> _PROVIDED DATA_:
▼▼▼

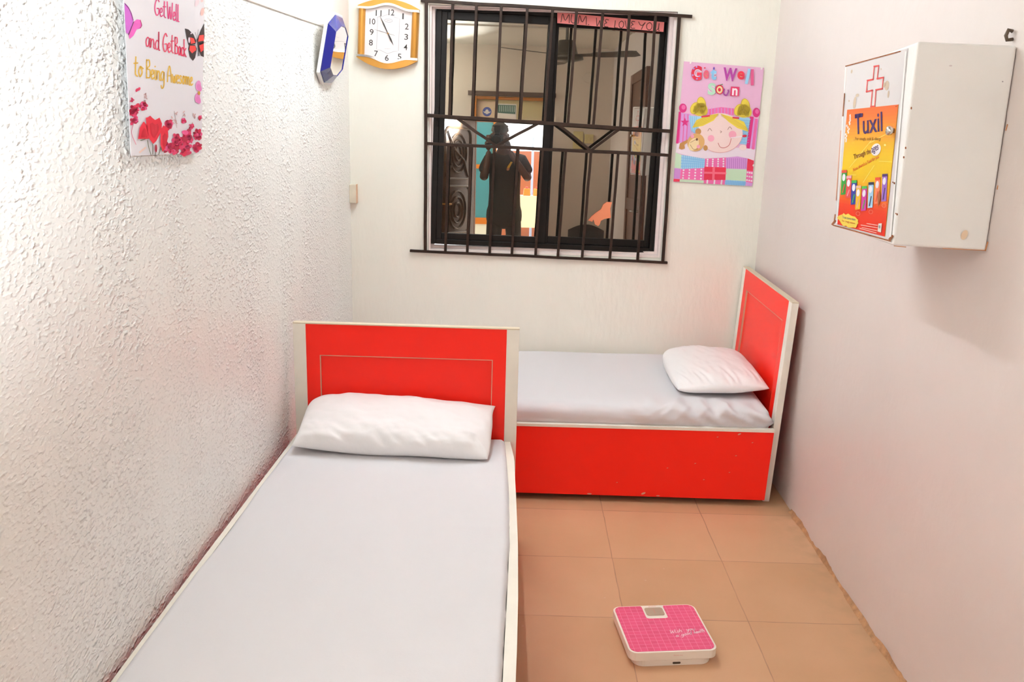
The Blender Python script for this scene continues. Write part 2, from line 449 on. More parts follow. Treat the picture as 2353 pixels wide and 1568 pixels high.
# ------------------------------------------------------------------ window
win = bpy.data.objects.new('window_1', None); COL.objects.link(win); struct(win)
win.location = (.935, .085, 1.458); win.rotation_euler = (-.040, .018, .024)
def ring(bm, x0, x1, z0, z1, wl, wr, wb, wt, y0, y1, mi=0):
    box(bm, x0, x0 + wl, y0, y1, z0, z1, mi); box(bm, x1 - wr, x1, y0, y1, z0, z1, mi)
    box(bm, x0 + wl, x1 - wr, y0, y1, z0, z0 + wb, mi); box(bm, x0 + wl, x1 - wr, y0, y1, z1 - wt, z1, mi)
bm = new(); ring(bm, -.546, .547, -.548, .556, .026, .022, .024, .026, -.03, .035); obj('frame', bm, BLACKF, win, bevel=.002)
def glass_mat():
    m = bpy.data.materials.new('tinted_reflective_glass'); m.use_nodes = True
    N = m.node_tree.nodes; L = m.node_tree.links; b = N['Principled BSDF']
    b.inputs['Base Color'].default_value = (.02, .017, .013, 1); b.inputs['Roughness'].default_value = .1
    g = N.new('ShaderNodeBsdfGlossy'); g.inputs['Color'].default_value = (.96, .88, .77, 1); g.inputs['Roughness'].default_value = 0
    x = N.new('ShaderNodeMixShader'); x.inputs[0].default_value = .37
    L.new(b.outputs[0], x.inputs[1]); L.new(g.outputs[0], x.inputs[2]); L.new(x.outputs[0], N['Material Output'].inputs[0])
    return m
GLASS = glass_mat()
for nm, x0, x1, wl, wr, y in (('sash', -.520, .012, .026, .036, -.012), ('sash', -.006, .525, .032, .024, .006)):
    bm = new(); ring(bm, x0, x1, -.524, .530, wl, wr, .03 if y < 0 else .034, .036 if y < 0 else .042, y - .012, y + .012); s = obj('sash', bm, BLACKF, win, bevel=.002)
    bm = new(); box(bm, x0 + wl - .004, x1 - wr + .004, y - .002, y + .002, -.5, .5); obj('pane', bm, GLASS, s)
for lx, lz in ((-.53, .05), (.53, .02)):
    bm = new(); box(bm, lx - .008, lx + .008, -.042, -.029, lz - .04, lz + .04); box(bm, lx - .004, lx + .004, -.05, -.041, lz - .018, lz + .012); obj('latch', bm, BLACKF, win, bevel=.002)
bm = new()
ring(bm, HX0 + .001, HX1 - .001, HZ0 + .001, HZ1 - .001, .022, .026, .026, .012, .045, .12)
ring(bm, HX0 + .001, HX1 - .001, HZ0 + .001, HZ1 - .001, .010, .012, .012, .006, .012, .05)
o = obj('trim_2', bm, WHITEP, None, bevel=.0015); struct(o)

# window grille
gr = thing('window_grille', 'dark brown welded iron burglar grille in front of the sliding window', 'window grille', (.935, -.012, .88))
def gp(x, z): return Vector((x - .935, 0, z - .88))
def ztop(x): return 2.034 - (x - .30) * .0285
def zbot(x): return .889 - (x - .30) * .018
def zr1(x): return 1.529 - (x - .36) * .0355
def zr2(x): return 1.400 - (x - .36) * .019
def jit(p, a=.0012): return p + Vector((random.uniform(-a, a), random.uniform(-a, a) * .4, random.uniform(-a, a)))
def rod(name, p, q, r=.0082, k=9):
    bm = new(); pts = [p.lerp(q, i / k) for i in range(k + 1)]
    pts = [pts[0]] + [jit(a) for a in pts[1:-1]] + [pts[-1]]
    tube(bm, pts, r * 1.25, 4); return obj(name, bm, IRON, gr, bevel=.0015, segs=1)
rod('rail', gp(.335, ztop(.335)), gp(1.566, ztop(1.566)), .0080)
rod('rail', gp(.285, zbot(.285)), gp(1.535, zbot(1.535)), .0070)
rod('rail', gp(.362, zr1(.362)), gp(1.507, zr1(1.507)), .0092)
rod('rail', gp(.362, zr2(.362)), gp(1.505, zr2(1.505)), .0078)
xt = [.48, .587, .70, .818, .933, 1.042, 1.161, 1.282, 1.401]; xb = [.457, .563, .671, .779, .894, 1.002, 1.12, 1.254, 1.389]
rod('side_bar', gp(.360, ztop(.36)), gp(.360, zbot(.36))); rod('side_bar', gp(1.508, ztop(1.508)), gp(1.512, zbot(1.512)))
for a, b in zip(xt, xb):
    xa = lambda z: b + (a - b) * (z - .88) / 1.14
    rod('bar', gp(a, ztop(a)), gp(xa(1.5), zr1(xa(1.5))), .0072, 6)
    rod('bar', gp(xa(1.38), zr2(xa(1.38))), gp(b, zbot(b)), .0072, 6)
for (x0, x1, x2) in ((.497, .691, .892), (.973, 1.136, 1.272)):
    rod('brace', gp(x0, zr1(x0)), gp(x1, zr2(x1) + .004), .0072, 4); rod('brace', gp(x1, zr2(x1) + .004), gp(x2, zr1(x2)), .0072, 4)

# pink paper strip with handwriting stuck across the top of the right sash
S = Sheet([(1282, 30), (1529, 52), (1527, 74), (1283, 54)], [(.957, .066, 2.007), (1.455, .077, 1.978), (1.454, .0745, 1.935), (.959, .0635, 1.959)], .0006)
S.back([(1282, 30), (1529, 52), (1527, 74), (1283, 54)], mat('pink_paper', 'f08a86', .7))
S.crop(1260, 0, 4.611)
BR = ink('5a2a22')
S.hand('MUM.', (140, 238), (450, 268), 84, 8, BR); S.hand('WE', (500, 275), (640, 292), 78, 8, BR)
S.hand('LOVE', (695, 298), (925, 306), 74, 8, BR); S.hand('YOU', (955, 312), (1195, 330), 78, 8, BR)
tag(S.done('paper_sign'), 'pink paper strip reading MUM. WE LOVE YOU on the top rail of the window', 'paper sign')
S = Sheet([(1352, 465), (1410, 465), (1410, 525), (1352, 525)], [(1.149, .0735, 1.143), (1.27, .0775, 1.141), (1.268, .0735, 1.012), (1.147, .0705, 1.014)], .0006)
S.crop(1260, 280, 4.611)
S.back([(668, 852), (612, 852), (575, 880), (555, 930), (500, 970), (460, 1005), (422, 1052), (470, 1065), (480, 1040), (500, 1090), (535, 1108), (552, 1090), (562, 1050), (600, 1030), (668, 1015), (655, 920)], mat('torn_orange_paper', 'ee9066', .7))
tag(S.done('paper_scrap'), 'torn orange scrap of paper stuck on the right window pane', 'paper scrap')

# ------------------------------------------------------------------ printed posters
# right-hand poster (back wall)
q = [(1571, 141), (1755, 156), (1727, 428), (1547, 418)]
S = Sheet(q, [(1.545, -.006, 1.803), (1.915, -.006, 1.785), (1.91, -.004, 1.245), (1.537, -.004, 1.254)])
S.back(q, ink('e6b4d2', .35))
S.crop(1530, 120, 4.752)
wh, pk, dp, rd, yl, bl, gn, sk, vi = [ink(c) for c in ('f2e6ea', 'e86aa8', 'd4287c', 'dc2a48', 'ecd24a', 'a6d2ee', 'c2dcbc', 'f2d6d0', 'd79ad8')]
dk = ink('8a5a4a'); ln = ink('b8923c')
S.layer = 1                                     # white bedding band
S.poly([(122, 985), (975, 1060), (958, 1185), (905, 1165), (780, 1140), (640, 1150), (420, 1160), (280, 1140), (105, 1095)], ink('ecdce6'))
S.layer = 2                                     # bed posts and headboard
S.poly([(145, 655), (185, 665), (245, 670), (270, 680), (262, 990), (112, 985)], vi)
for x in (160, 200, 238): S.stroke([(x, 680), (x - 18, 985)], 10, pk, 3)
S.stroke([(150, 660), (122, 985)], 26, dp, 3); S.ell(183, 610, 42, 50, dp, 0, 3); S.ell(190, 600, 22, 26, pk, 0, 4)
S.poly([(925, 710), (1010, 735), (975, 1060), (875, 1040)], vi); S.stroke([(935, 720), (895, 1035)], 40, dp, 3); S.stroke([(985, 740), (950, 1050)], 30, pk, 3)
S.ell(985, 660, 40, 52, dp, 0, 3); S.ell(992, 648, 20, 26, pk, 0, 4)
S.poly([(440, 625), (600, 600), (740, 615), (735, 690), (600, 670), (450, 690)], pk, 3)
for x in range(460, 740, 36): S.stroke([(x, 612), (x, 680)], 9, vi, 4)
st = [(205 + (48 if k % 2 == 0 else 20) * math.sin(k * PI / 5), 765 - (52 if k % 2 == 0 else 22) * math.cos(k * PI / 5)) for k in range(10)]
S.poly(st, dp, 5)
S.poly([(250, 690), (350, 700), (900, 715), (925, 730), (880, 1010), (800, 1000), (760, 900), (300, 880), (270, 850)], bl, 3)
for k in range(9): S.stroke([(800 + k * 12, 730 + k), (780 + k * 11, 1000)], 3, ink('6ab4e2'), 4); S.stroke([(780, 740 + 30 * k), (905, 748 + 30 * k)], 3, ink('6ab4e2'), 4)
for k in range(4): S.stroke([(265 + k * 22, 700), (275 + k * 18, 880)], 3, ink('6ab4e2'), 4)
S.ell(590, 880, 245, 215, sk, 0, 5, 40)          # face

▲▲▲
▼▼▼

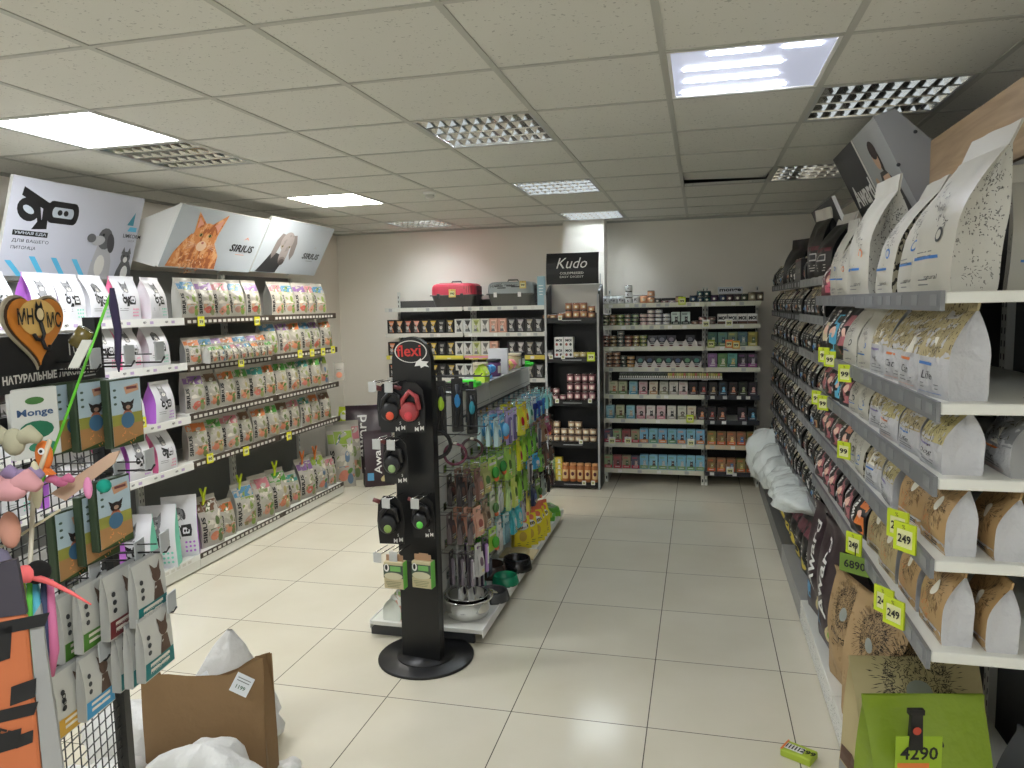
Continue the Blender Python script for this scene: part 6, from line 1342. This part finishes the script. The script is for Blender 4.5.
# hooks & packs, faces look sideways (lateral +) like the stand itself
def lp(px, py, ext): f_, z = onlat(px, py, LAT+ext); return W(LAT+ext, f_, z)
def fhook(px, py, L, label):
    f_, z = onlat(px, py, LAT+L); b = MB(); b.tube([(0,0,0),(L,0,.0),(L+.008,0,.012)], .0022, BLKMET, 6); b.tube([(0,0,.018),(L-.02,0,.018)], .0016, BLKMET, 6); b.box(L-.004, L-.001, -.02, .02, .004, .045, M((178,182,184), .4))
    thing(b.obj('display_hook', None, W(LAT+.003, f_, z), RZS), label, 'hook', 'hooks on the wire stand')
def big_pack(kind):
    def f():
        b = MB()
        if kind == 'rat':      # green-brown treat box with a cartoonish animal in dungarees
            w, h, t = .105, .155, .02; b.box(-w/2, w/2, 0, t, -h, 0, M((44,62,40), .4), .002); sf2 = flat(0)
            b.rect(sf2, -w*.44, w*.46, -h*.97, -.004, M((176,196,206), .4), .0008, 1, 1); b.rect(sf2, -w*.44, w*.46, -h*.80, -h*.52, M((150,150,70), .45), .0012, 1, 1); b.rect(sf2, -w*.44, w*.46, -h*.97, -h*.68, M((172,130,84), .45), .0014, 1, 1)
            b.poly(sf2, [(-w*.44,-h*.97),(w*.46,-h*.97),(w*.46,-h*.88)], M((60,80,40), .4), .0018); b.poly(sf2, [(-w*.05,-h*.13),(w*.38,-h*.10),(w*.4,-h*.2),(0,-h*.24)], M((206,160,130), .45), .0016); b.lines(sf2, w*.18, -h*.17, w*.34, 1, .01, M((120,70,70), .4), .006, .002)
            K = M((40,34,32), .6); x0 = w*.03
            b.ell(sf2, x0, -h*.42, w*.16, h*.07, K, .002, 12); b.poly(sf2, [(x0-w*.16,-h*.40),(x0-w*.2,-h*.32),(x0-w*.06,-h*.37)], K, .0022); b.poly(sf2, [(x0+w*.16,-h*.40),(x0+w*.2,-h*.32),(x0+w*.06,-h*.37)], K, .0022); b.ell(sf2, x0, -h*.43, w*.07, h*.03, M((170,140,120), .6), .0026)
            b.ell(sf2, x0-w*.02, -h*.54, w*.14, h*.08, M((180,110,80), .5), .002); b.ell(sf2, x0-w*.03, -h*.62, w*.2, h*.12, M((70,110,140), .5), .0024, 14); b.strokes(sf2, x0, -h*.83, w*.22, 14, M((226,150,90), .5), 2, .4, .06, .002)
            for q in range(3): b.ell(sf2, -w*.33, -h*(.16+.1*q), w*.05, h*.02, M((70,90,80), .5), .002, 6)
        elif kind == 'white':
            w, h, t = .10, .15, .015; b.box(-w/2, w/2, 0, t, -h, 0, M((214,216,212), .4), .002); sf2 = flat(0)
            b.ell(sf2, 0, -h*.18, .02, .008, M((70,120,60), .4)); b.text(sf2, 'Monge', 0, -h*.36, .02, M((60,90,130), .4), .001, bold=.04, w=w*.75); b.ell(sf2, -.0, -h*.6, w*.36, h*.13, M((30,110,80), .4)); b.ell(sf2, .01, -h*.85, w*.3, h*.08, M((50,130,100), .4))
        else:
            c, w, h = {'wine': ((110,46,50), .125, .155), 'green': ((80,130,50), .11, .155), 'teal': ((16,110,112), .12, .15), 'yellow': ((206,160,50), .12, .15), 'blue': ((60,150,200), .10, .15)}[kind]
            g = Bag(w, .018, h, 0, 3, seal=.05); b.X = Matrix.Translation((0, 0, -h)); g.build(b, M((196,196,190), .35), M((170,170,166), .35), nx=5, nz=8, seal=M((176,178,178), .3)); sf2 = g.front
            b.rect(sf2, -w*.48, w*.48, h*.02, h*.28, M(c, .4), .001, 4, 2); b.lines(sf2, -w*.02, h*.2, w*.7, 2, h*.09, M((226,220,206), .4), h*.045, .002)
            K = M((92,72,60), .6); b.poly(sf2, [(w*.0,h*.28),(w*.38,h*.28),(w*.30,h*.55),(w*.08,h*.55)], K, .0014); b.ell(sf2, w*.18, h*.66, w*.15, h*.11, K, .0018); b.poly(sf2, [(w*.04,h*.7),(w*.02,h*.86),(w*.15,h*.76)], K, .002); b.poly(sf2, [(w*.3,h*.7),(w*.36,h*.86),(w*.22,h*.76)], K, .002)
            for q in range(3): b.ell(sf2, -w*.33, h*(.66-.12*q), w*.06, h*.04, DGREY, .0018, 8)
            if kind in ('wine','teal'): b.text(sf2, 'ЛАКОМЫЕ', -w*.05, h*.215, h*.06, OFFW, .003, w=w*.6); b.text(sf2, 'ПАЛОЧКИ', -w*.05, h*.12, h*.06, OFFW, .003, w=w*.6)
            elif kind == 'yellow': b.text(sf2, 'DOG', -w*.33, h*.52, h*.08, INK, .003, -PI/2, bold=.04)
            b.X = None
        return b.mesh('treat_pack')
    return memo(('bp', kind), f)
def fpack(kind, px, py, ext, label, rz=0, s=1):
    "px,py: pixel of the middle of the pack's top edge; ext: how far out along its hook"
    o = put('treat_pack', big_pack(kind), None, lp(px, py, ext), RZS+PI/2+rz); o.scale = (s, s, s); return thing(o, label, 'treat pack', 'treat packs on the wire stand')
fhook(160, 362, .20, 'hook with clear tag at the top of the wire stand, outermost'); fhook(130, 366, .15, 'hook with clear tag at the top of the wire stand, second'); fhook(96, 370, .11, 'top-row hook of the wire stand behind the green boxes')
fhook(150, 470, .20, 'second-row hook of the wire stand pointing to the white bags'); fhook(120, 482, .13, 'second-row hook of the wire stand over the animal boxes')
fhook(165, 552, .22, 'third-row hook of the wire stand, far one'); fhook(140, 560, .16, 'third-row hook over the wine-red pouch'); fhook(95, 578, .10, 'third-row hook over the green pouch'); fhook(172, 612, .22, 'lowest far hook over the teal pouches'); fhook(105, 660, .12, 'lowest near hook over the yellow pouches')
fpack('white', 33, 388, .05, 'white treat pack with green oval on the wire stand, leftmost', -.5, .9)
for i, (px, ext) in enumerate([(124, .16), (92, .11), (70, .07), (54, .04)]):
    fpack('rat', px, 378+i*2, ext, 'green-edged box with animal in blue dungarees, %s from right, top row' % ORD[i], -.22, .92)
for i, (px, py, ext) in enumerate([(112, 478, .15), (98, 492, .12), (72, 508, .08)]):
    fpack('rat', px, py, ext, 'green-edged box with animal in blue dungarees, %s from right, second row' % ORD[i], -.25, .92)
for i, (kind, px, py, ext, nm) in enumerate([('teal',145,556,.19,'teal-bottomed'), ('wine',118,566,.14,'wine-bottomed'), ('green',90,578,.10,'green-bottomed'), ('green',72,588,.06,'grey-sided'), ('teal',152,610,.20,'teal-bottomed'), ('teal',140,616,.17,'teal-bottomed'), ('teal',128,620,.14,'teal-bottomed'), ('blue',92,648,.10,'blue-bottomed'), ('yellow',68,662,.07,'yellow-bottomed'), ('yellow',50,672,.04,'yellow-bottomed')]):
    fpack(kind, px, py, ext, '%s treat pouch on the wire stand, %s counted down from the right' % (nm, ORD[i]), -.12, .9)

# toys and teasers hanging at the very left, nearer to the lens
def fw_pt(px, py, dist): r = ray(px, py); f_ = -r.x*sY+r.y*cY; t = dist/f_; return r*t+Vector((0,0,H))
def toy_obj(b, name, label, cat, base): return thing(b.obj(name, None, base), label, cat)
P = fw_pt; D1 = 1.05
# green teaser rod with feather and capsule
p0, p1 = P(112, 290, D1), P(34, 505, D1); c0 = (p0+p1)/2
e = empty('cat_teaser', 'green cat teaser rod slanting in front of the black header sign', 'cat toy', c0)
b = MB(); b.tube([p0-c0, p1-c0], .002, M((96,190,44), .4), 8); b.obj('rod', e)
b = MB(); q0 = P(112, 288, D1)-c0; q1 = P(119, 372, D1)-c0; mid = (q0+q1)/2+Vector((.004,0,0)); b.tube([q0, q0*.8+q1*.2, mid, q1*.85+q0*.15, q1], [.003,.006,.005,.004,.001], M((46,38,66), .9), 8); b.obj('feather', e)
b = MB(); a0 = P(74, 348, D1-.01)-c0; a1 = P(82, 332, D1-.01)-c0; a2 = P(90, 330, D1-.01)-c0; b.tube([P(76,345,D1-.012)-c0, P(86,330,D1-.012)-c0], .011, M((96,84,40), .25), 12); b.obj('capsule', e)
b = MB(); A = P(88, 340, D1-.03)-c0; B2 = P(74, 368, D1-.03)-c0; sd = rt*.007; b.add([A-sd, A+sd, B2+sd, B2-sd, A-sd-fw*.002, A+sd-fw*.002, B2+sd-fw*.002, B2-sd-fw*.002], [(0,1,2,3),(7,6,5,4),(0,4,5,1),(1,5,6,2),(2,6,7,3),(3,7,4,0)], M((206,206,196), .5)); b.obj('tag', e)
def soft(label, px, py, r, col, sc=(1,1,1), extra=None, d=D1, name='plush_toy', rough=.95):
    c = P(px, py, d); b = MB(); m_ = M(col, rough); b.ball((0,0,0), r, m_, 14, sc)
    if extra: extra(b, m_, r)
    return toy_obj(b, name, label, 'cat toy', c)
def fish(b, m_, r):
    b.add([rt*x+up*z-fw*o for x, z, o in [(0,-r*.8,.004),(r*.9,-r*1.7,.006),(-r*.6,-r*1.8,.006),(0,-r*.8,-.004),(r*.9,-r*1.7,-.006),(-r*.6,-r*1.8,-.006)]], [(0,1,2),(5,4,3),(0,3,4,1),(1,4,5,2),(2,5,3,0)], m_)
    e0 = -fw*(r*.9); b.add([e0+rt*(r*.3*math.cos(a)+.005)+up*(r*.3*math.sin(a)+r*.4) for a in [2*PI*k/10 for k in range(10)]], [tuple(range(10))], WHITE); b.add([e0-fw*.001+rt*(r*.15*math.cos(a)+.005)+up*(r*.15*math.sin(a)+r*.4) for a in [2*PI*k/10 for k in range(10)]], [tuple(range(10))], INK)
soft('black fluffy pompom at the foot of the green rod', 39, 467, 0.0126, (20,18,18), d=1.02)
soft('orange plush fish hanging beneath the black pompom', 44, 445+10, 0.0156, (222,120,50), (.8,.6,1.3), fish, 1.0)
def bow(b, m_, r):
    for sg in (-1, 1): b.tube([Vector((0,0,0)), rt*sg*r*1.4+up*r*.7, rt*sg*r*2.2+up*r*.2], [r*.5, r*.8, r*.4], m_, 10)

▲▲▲

> _YOUR GOAL_: Look through the entries above for the word "Python". Copy every line where it shows up.

> _RESPONSE_:
The Blender Python script for this scene continues. Write part 2, from line 449 on. More parts follow. Treat the picture as 2353 pixels wide and 1568 pixels high.
Continue the Blender Python script for this scene: part 6, from line 1342. This part finishes the script. The script is for Blender 4.5.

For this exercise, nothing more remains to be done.